Of the jealousy which attended the progress of the violin in public favor among the English, there occurs some amusing evidence in the “Musick’s Monument” of that rich, exuberant and right pleasant egotist, Thomas Mace, published in 1676. This worthy, who exalted the lute and viol, his own peculiar instruments, looked with distrust on the growing importance and credit of that which had been before so imperfectly understood and insufficiently employed. In speaking of the instruments till then in chief use, and the propriety of balancing their relative proportions of sound in concerted pieces, he remarks, complainingly—“the scoulding violins will out-top them all.” In a sort of dialogue, in rhyme, between the author and his lamenting lute, he makes the latter exclaim:—
The world is grown so slight! full of new fangles, And takes its chief delight in jingle-jangles, With fiddle-noises, &c.
CHAPTER II.
THE ITALIAN SCHOOL.
“Oh! known the earliest, and esteemed the most”
Byron.
Having shown, on such evidence as I have been able to adduce, that the Italians are, most probably, the rightful claimants of the distinction which attaches to the invention of the modern or true violin, it is now to be considered by what bright array of names, by what successive efforts of skill and genius, they have likewise become entitled to the greater distinction of having been the first to develop the wonderful powers of the instrument, and the chief agents through whom its charming dominion in the realms of music was diffused, ere the great German composers, in more recent days, applied their powers to the extension and enrichment of the field for stringed instruments.

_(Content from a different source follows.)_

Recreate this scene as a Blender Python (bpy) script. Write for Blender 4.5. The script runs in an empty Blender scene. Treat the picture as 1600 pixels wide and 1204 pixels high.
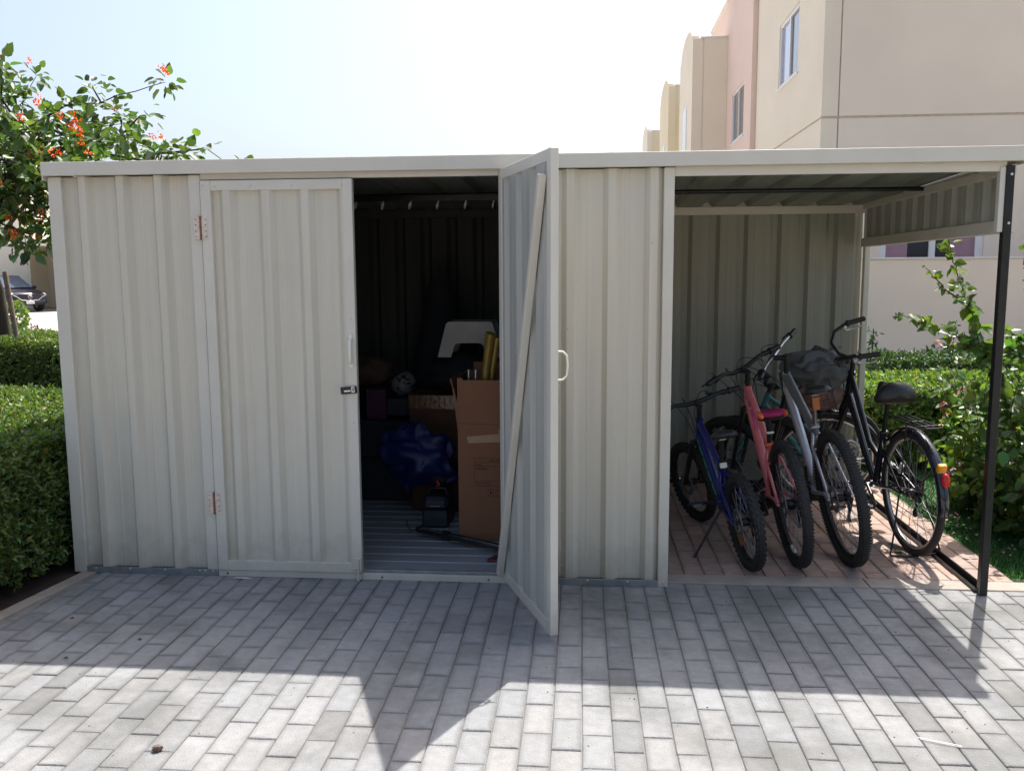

In casting a glance over the catalogue of bright Italian names, we find two, that demand to be especially noted for their great influence in advancing the progress of the “leading instrument,” and that serve indeed to mark two main epochs in its history. These are Corelli and Viotti—the first constituting the head of the old school, the last that of the modern; and each (it may be parenthetically said) almost as interesting to contemplate in personal character, as in professional eminence. The intermediate names, most entitled to attention, are Tartini, Geminiani and Giardini. These, with others of considerable celebrity, though of less effective influence in the formation of what we have designated the Italian School, will be here noticed critically and biographically, according to their several pretensions and proceedings. Before we come to Corelli, however, there are some few to be treated of in the character of his predecessors, and as having prepared the way for his more dignified and important career.